Some West Coast cities – such as Fairfax and Berkeley, California – have passed resolutions pleading for the federal and state governments to conduct tests. But the feds and state governments are so far silent.
As nuclear expert Arnie Gundersen has been saying since the Fukushima accident occured, we must demand that our elected representatives require testing.
Postscript: Dr. Buessler at Woods Hole will conduct some sampling of West Coast seawater for radiation. Dr. Buessler will use crowdsourcing and crowdfunding to pay for his testing. Please support his efforts.
And Dr. Manley will test some West Coast kelp for radiation.
But these are small-scale, isolated efforts.
Safecast, Netc, Radiation Network and others have set up national geiger counter networks. And Infowars has heroically sent a reporter up and down the West coast using a hand-held geiger counter to test for radiation. But these all test for radiation on the land, and do not test the seawater or fish themselves.
So we need to demand that the government test seawater and fish, and publicly report the results.

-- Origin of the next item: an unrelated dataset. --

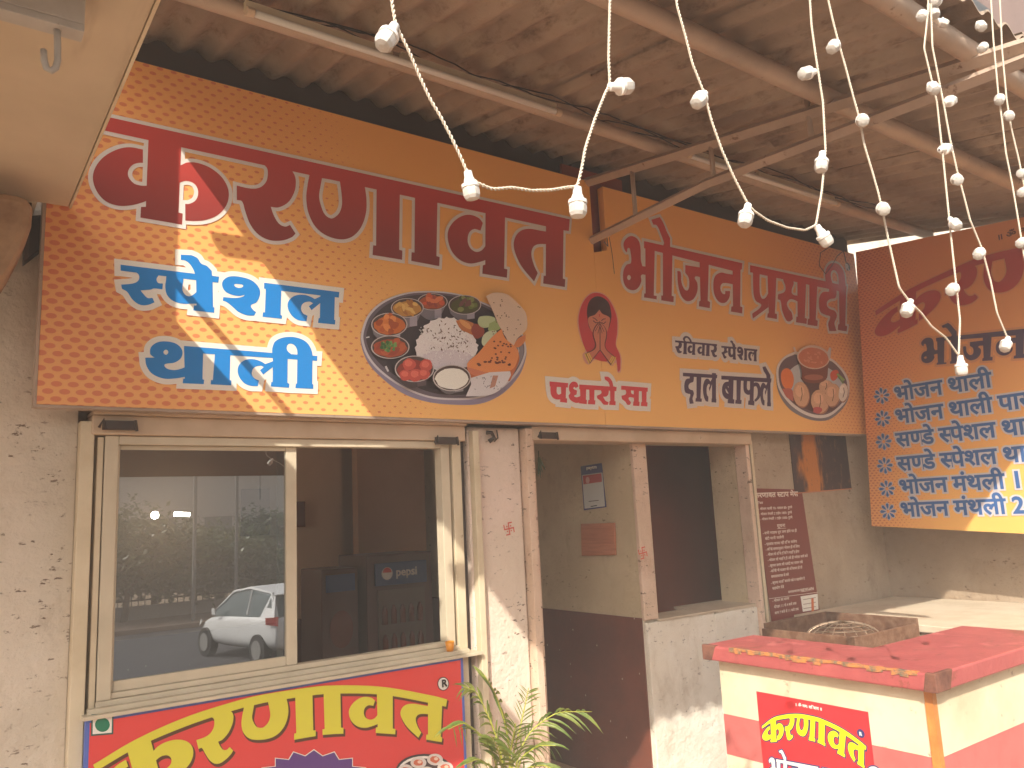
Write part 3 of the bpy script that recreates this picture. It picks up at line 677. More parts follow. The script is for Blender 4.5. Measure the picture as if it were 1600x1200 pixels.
rs += [orient([PM.uv(*p) for p in parse(s, FE)], 1) for s in ("856,368 1118,392 1118,404 856,380", "912,376 905,358~ 918,342~ 940,345~ 958,368~ 962,388 950,386 944,365~ 928,352~ 918,362~ 924,378")]
lettering(S, 'purple_lettering', rs, PM, 'word_purple', 4, .0, .026)
m = MB(); u, z = PM.uv(1324, 417); print_mesh(m, [orient([(u+p[0], z+p[1]) for p in circ(0, 0, .034)], 1)], PM, 3); obj('registered_mark', m, 'print_black', S)
m = MB(); row(m, PM, 'R', (1320.5, 421.5), (1320.5, 413.5), 1.3, lay=4, off=.004); obj('registered_letter', m, 'outline_white', S)

class Print:
    """flat printed picture: polygons in photo pixels, one sheet per colour step"""
    def __init__(s, pl, fr, lay=2): s.pl = pl; s.fr = fr; s.mb = MB(); s.mats = []; s.lay = lay
    def col(s, c):
        k = c if isinstance(c, str) else P(c)
        if k not in s.mats: s.mats.append(k)
        s.mb.mi = s.mats.index(k)
    def px(s, p): return (s.fr[0]+p[0]/s.fr[2], s.fr[1]+p[1]/s.fr[2])
    def poly(s, c, pts, up=.35):
        s.col(c); s.lay += up
        if isinstance(pts, str): q = parse(pts, s.fr)
        else: q = [s.px(p) for p in pts]
        print_mesh(s.mb, [orient([s.pl.uv(*p) for p in q], 1)], s.pl, s.lay)
    def multi(s, c, lst, up=.35):
        s.col(c); s.lay += up
        for pts in lst:
            q = [s.pl.uv(*s.px(p)) for p in pts]; s.mb.add([s.pl.xyz(a, b, s.lay) for a, b in q], [tuple(range(len(q)))])
    def line(s, c, pts, wd, up=.35):
        s.col(c); s.lay += up
        for a, b in zip(pts[:-1], pts[1:]):
            d = np.array(b, float)-a; L = np.linalg.norm(d)+1e-6; n_ = np.array([-d[1], d[0]])/L*wd/2; a_ = np.array(a)-d/L*wd*.3; b_ = np.array(b)+d/L*wd*.3
            s.lay += .004; q = [s.pl.uv(*s.px(p)) for p in (a_+n_, b_+n_, b_-n_, a_-n_)]; s.mb.add([s.pl.xyz(x, y, s.lay) for x, y in q], [(0, 1, 2, 3)])
    def make(s, nm, par, **k): return obj(nm, s.mb, s.mats, par, **k)
def ell(cx, cy, rx, ry, n=28, rot=0, jag=0, rnd=random):
    o = []
    for i in range(n):
        a = 2*math.pi*i/n; k = 1+jag*(rnd.random()-.5); x = rx*k*math.cos(a); y = ry*k*math.sin(a); o.append((cx+x*math.cos(rot)-y*math.sin(rot), cy+x*math.sin(rot)+y*math.cos(rot)))
    return o
def tri(cx, cy, r, rnd): a = rnd.random()*3.14; return [(cx+r*math.cos(a), cy+r*math.sin(a)), (cx-r*.35*math.sin(a), cy+r*.35*math.cos(a)), (cx-r*math.cos(a), cy-r*math.sin(a)), (cx+r*.35*math.sin(a), cy-r*.35*math.cos(a))]
# the thali platter print
rnd = random.Random(3); T = Print(PM, (560, 440, 5.926))
T.poly((150, 140, 165), "20,560~ 30,450~ 90,310~ 220,190~ 420,115~ 640,92~ 860,108~ 1060,160~ 1240,230~ 1400,330~ 1500,450~ 1550,600~ 1545,720~ 1480,880~ 1330,1040~ 1130,1130~ 880,1140~ 620,1110~ 400,1030~ 200,880~ 80,740~")
T.poly((214, 208, 214), "22,540~ 32,440~ 92,302~ 222,184~ 420,108~ 640,88~ 860,104~ 1060,155~ 1400,325~ 1500,445~ 1548,590~ 1545,690~ 1470,850~ 1310,1000~ 1120,1080~ 880,1098~ 640,1075~ 410,985~ 205,845~ 80,700~")
T.poly((112, 100, 112), "45,540~ 55,440~ 110,312~ 235,198~ 430,122~ 640,102~ 860,118~ 1055,168~ 1390,335~ 1485,450~ 1530,590~ 1525,690~ 1450,840~ 1300,985~ 1115,1062~ 880,1080~ 645,1058~ 420,970~ 218,830~ 98,690~")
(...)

Many government officials have, unfortunately, fallen for voodoo science promoted by the nuclear industry that you get more radiation from eating bananas or from background radiation. In the real world, however, Fukushima radiation is not comparable to bananas, and there was no background radiation in elements spewed by Fukushima – such as radioactive cesium or iodine – until nuclear bombs and nuclear accidents through them into the environment a few decades ago.